8. Selon le second de ces textes, lorsqu'en application de l'article L. 143-10, la société d'aménagement foncier et d'établissement rural estime que le prix et les conditions de l'aliénation sont exagérés, elle adresse au notaire chargé d'instrumenter, selon la procédure prévue au premier alinéa de l'article R. 143-6, sa décision de préemption assortie de l'offre d'achat établie à ses propres conditions. L'offre ferme d'achat de la société d'aménagement foncier et d'établissement rural doit être parvenue au notaire dans un délai de deux mois à compter de la date de réception par la société de la notification prévue à l'article R. 143-4 ou, le cas échéant, de la notification adressée dans les délais prévus au 2° de l'article R. 143-7. Si le vendeur accepte l'offre d'achat ou retire le bien de la vente, sa décision doit être portée à la connaissance de la société d'aménagement foncier et d'établissement rural, par le notaire chargé d'instrumenter. Le délai de six mois à l'expiration duquel le vendeur, en cas de silence de sa part, est réputé avoir accepté l'offre d'achat de la société à ses propres conditions court du jour de la réception par le notaire de la notification prévue au premier alinéa de ce texte. La décision de retrait doit être parvenue à la société avant l'expiration de ce délai. S'il décide de demander la révision du prix et des conditions proposées par la société, le vendeur assigne celle-ci devant le tribunal de grande instance, qui se prononce dans les conditions prescrites à l'article L. 412-7. Dans le délai d'un mois à compter du jour où le jugement est devenu définitif, la décision de la société d'aménagement foncier et d'établissement rural doit être parvenue au notaire chargé d'instrumenter. La décision du vendeur est notifiée par le notaire à la société et doit lui être parvenue dans le délai de trois ans à compter du même jour. Le silence de l'une ou de l'autre des parties pendant le délai dont elles disposent respectivement vaut renonciation, selon le cas, à l'acquisition ou à la vente aux prix et conditions fixés par le tribunal.
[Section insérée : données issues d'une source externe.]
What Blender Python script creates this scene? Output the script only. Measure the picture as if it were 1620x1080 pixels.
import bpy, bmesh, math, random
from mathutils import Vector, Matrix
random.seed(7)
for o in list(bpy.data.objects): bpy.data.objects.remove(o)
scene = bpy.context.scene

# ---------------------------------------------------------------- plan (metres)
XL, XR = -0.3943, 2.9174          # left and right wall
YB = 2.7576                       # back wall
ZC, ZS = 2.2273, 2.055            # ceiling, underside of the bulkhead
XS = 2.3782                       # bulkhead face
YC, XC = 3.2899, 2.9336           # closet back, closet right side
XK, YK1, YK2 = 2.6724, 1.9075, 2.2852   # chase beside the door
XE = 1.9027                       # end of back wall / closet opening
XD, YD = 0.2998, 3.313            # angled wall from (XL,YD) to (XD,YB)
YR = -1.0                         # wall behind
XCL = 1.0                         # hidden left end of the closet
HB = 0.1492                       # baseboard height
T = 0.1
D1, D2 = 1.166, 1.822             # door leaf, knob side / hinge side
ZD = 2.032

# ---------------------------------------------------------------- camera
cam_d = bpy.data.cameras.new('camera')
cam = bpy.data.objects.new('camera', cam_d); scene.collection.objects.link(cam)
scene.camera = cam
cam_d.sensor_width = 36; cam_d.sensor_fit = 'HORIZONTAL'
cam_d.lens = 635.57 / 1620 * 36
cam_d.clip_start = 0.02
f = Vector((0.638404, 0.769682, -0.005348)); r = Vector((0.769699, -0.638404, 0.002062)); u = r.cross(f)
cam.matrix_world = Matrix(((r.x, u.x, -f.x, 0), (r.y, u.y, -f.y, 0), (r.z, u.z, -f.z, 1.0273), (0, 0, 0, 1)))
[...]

9. Lorsque le vendeur a saisi le tribunal en révision judiciaire du prix dans le délai de six mois prévu par ces textes, il peut, à tout moment de la procédure, même avant la décision fixant la valeur vénale des biens, retirer ceux-ci de la vente, sans être tenu, pour en informer la SAFER, de recourir au notaire chargé d'instrumenter.
10. Pour constater la perfection de la vente au profit de la SAFER, l'arrêt constate, d'abord, qu'aux termes de ses conclusions de désistement d'instance du 22 mai 2015, Mme [E] a indiqué qu'elle entendait finalement retirer le bien de la vente, que la procédure n'avait plus lieu d'être dans ces conditions et qu'elle se désistait, dès lors, de l'intégralité de la procédure pendante devant le tribunal.
11. Il relève, ensuite, que la procédure en fixation judiciaire du prix n'a pas abouti, Mme [E] s'étant désistée de sa demande et ayant ainsi renoncé à l'option initialement choisie, en application de l'article L. 143-10 du code rural et de la pêche maritime, et que, si la venderesse pouvait renoncer à son projet de vente après la fixation judiciaire du prix et, partant, sans considération du délai de six mois, le retrait de la vente du bien préempté, tel qu'envisagé à l'alinéa 2 du texte précité, devait, quant à lui, intervenir dans le délai de six mois et selon les modalités prescrites aux dispositions susvisées.
12. Il retient, enfin, que le retrait de la vente du bien préempté n'a pas été réalisé dans les formes et délai prescrits puisqu'il n'a pas été porté à la connaissance de la SAFER par l'intermédiaire du notaire chargé d'instrumenter et que la venderesse n'était plus autorisée à exercer une quelconque option passée la date du 25 avril 2011.
13. En statuant ainsi, la cour d'appel a violé les textes susvisés.
PAR CES MOTIFS, la Cour :
CASSE ET ANNULE, sauf en ce qu'il déclare recevable l'action formée par la société d'aménagement foncier et d'établissement rural Pays de la Loire tendant à constater, à son bénéfice, le caractère parfait de la vente, l'arrêt rendu le 9 mai 2023, entre les parties, par la cour d'appel d'Angers ;
Remet, sauf sur ce point, l'affaire et les parties dans l'état où elles se trouvaient avant cet arrêt et les renvoie devant la cour d'appel de Rennes ;
Condamne la société d'aménagement foncier et d'établissement rural Pays de la Loire aux dépens ;
En application de l'article 700 du code de procédure civile, rejette la demande de la société d'aménagement foncier et d'établissement rural Pays de la Loire et la condamne à payer à Mme [E] la somme de 3 000 euros ;
Dit que sur les diligences du procureur général près la Cour de cassation, le présent arrêt sera transmis pour être transcrit en marge ou à la suite de l'arrêt partiellement cassé ;
Ainsi fait et jugé par la Cour de cassation, troisième chambre civile, et prononcé par le président en son audience publique du vingt-huit novembre deux mille vingt-quatre.